IMIS

We present projections of West Antarctic surface mass balance (SMB) and surface melt to 2080–2100 under the RCP8.5 scenario and based on a regional model at 10 km resolution. Our projections are built by adding a CMIP5 (Coupled Model Intercomparison Project Phase 5) multi-model-mean seasonal climate-change anomaly to the present-day model boundary conditions.
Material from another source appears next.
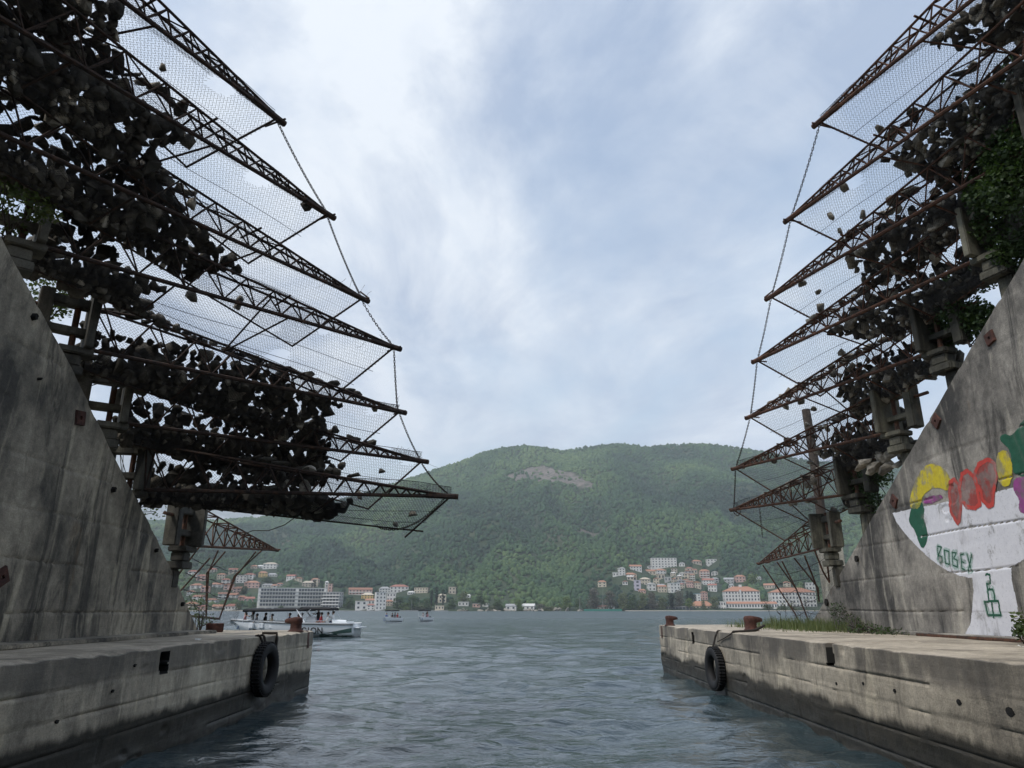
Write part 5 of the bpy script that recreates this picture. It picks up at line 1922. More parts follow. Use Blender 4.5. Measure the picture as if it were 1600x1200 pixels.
G1, G2 = 'hillside houses on the right shore', 'hillside houses on the left shore'
B = [
 # right-hand village
 ('house', 'cream house with an orange hip roof standing alone left of the right village', 935, 948, 918, 908, 'render_cream', ('hip', 'tile_orange'), 2, 2, G1),
 ('apartment_block', 'long white flat-roofed apartment block high above the right village', 1019, 1058, 888, 873, 'render_white', ('flat', 'flat_grey'), 4, 8, None),
 ('house', 'white tower-like house at the upper left of the right village', 967, 977, 899, 887, 'render_white', ('gable_front', 'render_white'), 3, 2, G1),
 ('house', 'low cream annex beside the white tower-like house', 977, 995, 901, 895, 'render_cream', ('hip', 'tile_orange'), 1, 4, G1),
 ('house', 'low white wing left of the white tower-like house', 958, 967, 901, 895, 'render_white', ('flat', 'flat_grey'), 1, 2, G1),
 ('house', 'white house with several orange dormers above the tower-like house', 985, 1003, 893, 883, 'render_white', ('gable', 'tile_orange'), 2, 4, G1),
 ('house', 'tiny white house with a grey roof left below the long white block', 1012, 1020, 891, 884, 'render_white', ('gable_front', 'flat_grey'), 2, 1, G1),
 ('house', 'cream house with a pink-orange roof below the long white block', 1010, 1025, 898, 890, 'render_cream', ('gable', 'tile_orange'), 1, 3, G1),
 ('house', 'white house with an orange roof under the right end of the long white block', 1026, 1041, 899, 889, 'render_white', ('hip', 'tile_orange'), 2, 3, G1),
 ('house', 'small white house right of the long white block', 1062, 1071, 885, 879, 'render_white', ('hip', 'flat_grey'), 1, 2, G1),
 ('house', 'wide orange-roofed house at the upper right of the village', 1083, 1096, 882, 875, 'render_beige', ('hip', 'tile_orange'), 1, 3, G1),
 ('house', 'modern white flat-roofed house at the top right of the village', 1106, 1121, 882, 874, 'render_white', ('flat', 'flat_grey'), 2, 3, G1),
 ('house', 'tall pinkish house with white balconies on the right of the village', 1095, 1110, 903, 890, 'render_pink', ('hip', 'tile_orange'), 3, 3, G1),
 ('house', 'cream two-storey house near the middle of the village', 1002, 1016, 914, 903, 'render_cream', ('hip', 'render_cream'), 2, 3, G1),
 ('house', 'narrow house with a bright red roof in the middle of the village', 1022, 1031, 913, 903, 'render_cream', ('gable_front', 'tile_red'), 2, 2, G1),
 ('house', 'tall pale pink house at the lower left of the village', 992, 1002, 924, 908, 'render_lilac', ('flat', 'render_white'), 3, 1, G1),
 ('house', 'bright white house with a steep front gable low in the village', 1013, 1025, 923, 911, 'render_white', ('gable_front', 'render_white'), 2, 2, G1),
 ('house', 'cream flat-fronted house right of the white steep-gabled house', 1029, 1042, 926, 915, 'render_cream', ('gable', 'tile_orange'), 2, 3, G1),
 ('house', 'white and blue terraced house low in the village', 1047, 1063, 926, 912, 'render_white', ('flat', 'blue_trim'), 3, 3, G1),
 ('house', 'small red-roofed house beside the white and blue house', 1062, 1070, 920, 912, 'render_cream', ('hip', 'tile_red'), 2, 2, G1),
 ('house', 'orange gabled house right of the village middle', 1085, 1097, 920, 909, 'render_beige', ('gable_front', 'tile_orange'), 2, 3, G1),
 ('house', 'wide house with a dark red roof and arcade right of the village', 1100, 1117, 914, 904, 'render_white', ('gable', 'tile_red'), 2, 4, G1),
 ('house', 'white house with a red roof just above the big hotel', 1109, 1122, 925, 913, 'render_white', ('gable', 'tile_red'), 2, 3, G1),
 ('house', 'narrow beige house left of the pinkish balcony house', 1079, 1087, 907, 897, 'render_beige', ('hip', 'tile_orange'), 3, 2, G1),
 ('house', 'plain white house above the village middle', 1062, 1071, 901, 894, 'render_white', ('gable_front', 'render_white'), 1, 2, G1),
 ('house', 'low orange-roofed house behind the shore trees', 999, 1010, 927, 921, 'render_pink', ('hip', 'tile_orange'), 1, 3, G1),
 ('house', 'white and pale blue house behind the beach restaurant', 1086, 1096, 941, 929, 'render_white', ('flat', 'blue_trim'), 3, 2, G1),
 ('house', 'brown-pink house beside the white and pale blue house', 1097, 1106, 938, 925, 'render_pink', ('hip', 'tile_brown'), 3, 2, G1),
 ('house', 'dark reddish house in the crowded right half of the village', 1074, 1084, 918, 908, 'render_pink', ('gable', 'tile_brown'), 2, 3, G1),
 ('house', 'grey unfinished house between the village and the hotel', 1134, 1149, 912, 903, 'render_grey', ('gable', 'flat_grey'), 2, 3, G1),
 ('house', 'pink house with an orange roof above the big hotel', 1151, 1166, 910, 899, 'render_pink', ('hip', 'tile_orange'), 2, 3, G1),
 ('house', 'small white house close above the big hotel roof', 1140, 1148, 919, 913, 'render_white', ('hip', 'flat_grey'), 1, 2, G1),
 ('house', 'group of low orange roofs behind the gap between the hotels', 1197, 1213, 920, 912, 'render_beige', ('gable', 'tile_orange'), 1, 4, G1),
 ('house', 'tiny white house alone in the wood above the hotels', 1183, 1190, 906, 901, 'render_white', ('hip', 'flat_grey'), 1, 2, G1),
 ('house', 'pale orange house above the second hotel seen through the net', 1226, 1237, 917, 909, 'render_cream', ('hip', 'tile_orange'), 2, 2, G1),
 ('house', 'white flat-roofed house above the second hotel', 1262, 1276, 922, 911, 'render_white', ('flat', 'flat_grey'), 2, 3, G1),
 ('house', 'grey-white house between terraces in the village middle', 1040, 1050, 909, 902, 'render_grey', ('flat', 'flat_grey'), 1, 2, G1),
 ('house', 'small cream house under the pinkish balcony house', 1068, 1078, 911, 905, 'render_cream', ('hip', 'tile_brown'), 1, 2, G1),
 # left shore
 ('house', 'tan house at the left of the three highest left houses', 391, 401, 888, 883, 'render_beige', ('hip', 'tile_orange'), 1, 2, G2),
 ('house', 'white house in the middle of the three highest left houses', 400, 411, 888, 883, 'render_white', ('hip', 'render_white'), 1, 3, G2),
 ('house', 'big pale house, largest of the three highest left houses', 410, 431, 889, 879, 'render_white', ('hip', 'render_beige'), 2, 4, G2),
 ('house', 'white house with a pink hip roof left of the yellow house', 381, 395, 905, 896, 'render_white', ('hip', 'tile_red'), 2, 2, G2),
 ('apartment_block', 'plain white flat-roofed block beside the hanging frame of the left gate', 367, 383, 911, 900, 'render_white', ('flat', 'render_white'), 3, 3, None),
 ('house', 'bright yellow house on the left hillside', 402, 415, 902, 893, 'render_yellow', ('hip', 'tile_orange'), 2, 3, G2),
 ('house', 'low white house right of the yellow house', 416, 431, 901, 896, 'render_white', ('hip', 'flat_grey'), 1, 4, G2),
 ('house', 'white house with a red roof above the glass hotel', 447, 460, 905, 898, 'render_white', ('gable', 'tile_red'), 2, 3, G2),
 ('house', 'cream house with an orange roof right of the red-roofed white house', 460, 471, 909, 902, 'render_cream', ('gable_front', 'tile_orange'), 2, 2, G2),
 ('house', 'wide pink terraced house left above the glass hotel', 380, 402, 919, 908, 'render_pink', ('hip', 'tile_orange'), 2, 4, G2),
 ('house', 'low white house right above the pink terraced house', 407, 425, 918, 912, 'render_white', ('hip', 'flat_grey'), 1, 4, G2),
 ('house', 'beige house behind the right end of the glass hotel', 470, 489, 917, 908, 'render_beige', ('hip', 'render_beige'), 2, 4, G2),
 ('tower_house', 'thin white tower house between cypresses behind the hotels', 490, 496, 917, 906, 'render_cream', ('flat', 'render_white'), 3, 1, None),
 ('tower_house', 'slim white tower behind the balcony block', 506, 511, 926, 909, 'render_white', ('hip', 'render_white'), 4, 1, None),
 ('tower_house', 'slim pink tower right of the white tower', 512, 518, 926, 913, 'render_pink', ('flat', 'tile_red'), 3, 1, None),
 ('house', 'long pink house with a grey-red roof right of the balcony block', 543, 579, 930, 919, 'render_pink', ('gable', 'tile_brown'), 2, 7, G2),
 ('house', 'orange-pink house left of the glass hotel, upper one', 370, 382, 939, 931, 'render_pink', ('hip', 'tile_orange'), 2, 2, G2),
 ('house', 'pink house left of the glass hotel, lower one', 378, 394, 943, 933, 'render_pink', ('gable', 'tile_red'), 2, 3, G2),
 ('house', 'low pink-roofed house on the shore behind the hanging frame', 349, 368, 954, 945, 'render_white', ('hip', 'tile_red'), 1, 4, G2),
 ('house', 'white two-storey house above the two white apartment houses', 591, 608, 926, 917, 'render_white', ('hip', 'flat_grey'), 2, 4, G2),
 ('house', 'large red-roofed house at the right end of the left town', 608, 637, 926, 914, 'render_white', ('hip', 'tile_red'), 2, 5, G2),
 ('house', 'yellow-cream house in front of the long pink house', 564, 582, 936, 927, 'render_yellow', ('hip', 'render_cream'), 2, 4, G2),
 ('apartment_house', 'tall white apartment house reaching down to the shore', 584, 600, 954, 928, 'render_white', ('flat', 'flat_grey'), 5, 3, None),
 ('apartment_house', 'white apartment house right beside the tall white one', 603, 617, 946, 928, 'render_white', ('flat', 'flat_grey'), 3, 3, None),
 ('house', 'white flat-roofed house with dark openings on the left shore', 553, 571, 954, 941, 'render_white', ('flat', 'render_cream'), 2, 2, G2),
 ('house', 'house with a wide orange roof behind the small shore house', 570, 585, 945, 936, 'render_white', ('gable', 'tile_orange'), 1, 3, G2),
 ('house', 'small white shore house with a red roof left of the tall apartment house', 572, 584, 955, 946, 'render_white', ('hip', 'tile_red'), 2, 2, G2),
 ('house', 'orange-roofed house half hidden by trees right of the apartment houses', 601, 613, 947, 938, 'render_beige', ('hip', 'tile_orange'), 2, 3, G2),
 ('house', 'long cream flat-roofed house in the trees right of the left town', 648, 669, 927, 919, 'render_cream', ('flat', 'render_beige'), 2, 5, G2),
 ('house', 'low white house left of the long cream house', 636, 647, 929, 924, 'render_white', ('hip', 'render_white'), 1, 3, G2),
 ('house', 'small cream house alone among dark trees near the middle', 684, 696, 942, 929, 'render_cream', ('hip', 'render_cream'), 2, 2, None),
 ('house', 'beige house with a flat roof behind cypresses', 701, 712, 928, 918, 'render_beige', ('flat', 'render_beige'), 2, 2, None),
 ('shed', 'white flat-roofed shed on the rocky middle shore', 716, 732, 947, 941, 'render_white', ('flat', 'render_white'), 1, 3, None),
 ('boathouse', 'low pale boathouse with arched openings at the water edge', 679, 693, 956, 950, 'render_cream', ('flat', 'render_cream'), 1, 3, None),
 ('house', 'tiny white house in the trees above the white shed', 729, 735, 934, 929, 'render_white', ('hip', 'render_white'), 1, 1, None),
 ('hall', 'bright white hall with a sloping roof on the middle shore', 816, 836, 954, 945, 'render_white', ('gable', 'render_white'), 1, 3, None),
 ('shed', 'white shed half covered by bushes left of the white hall', 791, 808, 954, 945, 'render_white', ('gable', 'flat_grey'), 1, 2, None),
 ('kiosk', 'small white kiosk right of the rocky shore shed', 754, 763, 948, 943, 'render_white', ('flat', 'render_white'), 1, 1, None),
 ('kiosk', 'small pink-white kiosk nearest the rocky shore shed', 739, 750, 949, 944, 'render_pink', ('flat', 'render_white'), 1, 2, None),
 ('hut', 'long low hut behind the green pier', 932, 949, 953, 947, 'render_beige', ('gable', 'tile_brown'), 1, 3, None),
 ('hut', 'round-topped white hut behind the green pier', 949, 961, 954, 947, 'render_white', ('gable_front', 'render_white'), 1, 1, None),
]
for (nm, lab, x0, x1, by, ty, wl__, rf, sto, bay, grp) in B:
    building(nm, lab, {'apartment_block': 'apartment block', 'tower_house': 'house', 'apartment_house': 'house'}.get(nm, nm), x0, x1, by, ty, wl__, rf, sto, bay, group=grp,
             balcony=('balcon' in lab), hfrac=0.46, wfrac=0.36)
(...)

Using an anomaly has the advantage to reduce CMIP5 model biases, and a perfect-model test reveals that our approach captures most characteristics of future changes despite a 16 %–17 % underestimation of projected SMB and melt rates.

SMB over the grounded ice sheet in the sector between Getz and Abbot increases from 336 Gt yr⁻¹ in 1989–2009 to 455 Gt yr⁻¹ in 2080–2100, which would reduce the global sea level changing rate by 0.33 mm yr⁻¹. Snowfall indeed increases by 7.4 % ^∘C⁻¹ to 8.9 % ^∘C⁻¹ of near-surface warming due to increasing saturation water vapour pressure in warmer conditions, reduced sea-ice concentrations, and more marine air intrusion.

Ice-shelf surface melt rates increase by an order of magnitude in the 21st century mostly due to higher downward radiation from increased humidity and to reduced albedo in the presence of melting. There is a net production of surface liquid water over eastern ice shelves (Abbot, Cosgrove, and Pine Island) but not over western ice shelves (Thwaites, Crosson, Dotson, and Getz). This is explained by the evolution of the melt-to-snowfall ratio: below a threshold of 0.60 to 0.85 in our simulations, firn air is not entirely depleted by melt water, while entire depletion and net production of surface liquid water occur for higher ratios. This suggests that western ice shelves might remain unaffected by hydrofracturing for more than a century under RCP8.5, while eastern ice shelves have a high potential for hydrofracturing before the end of this century.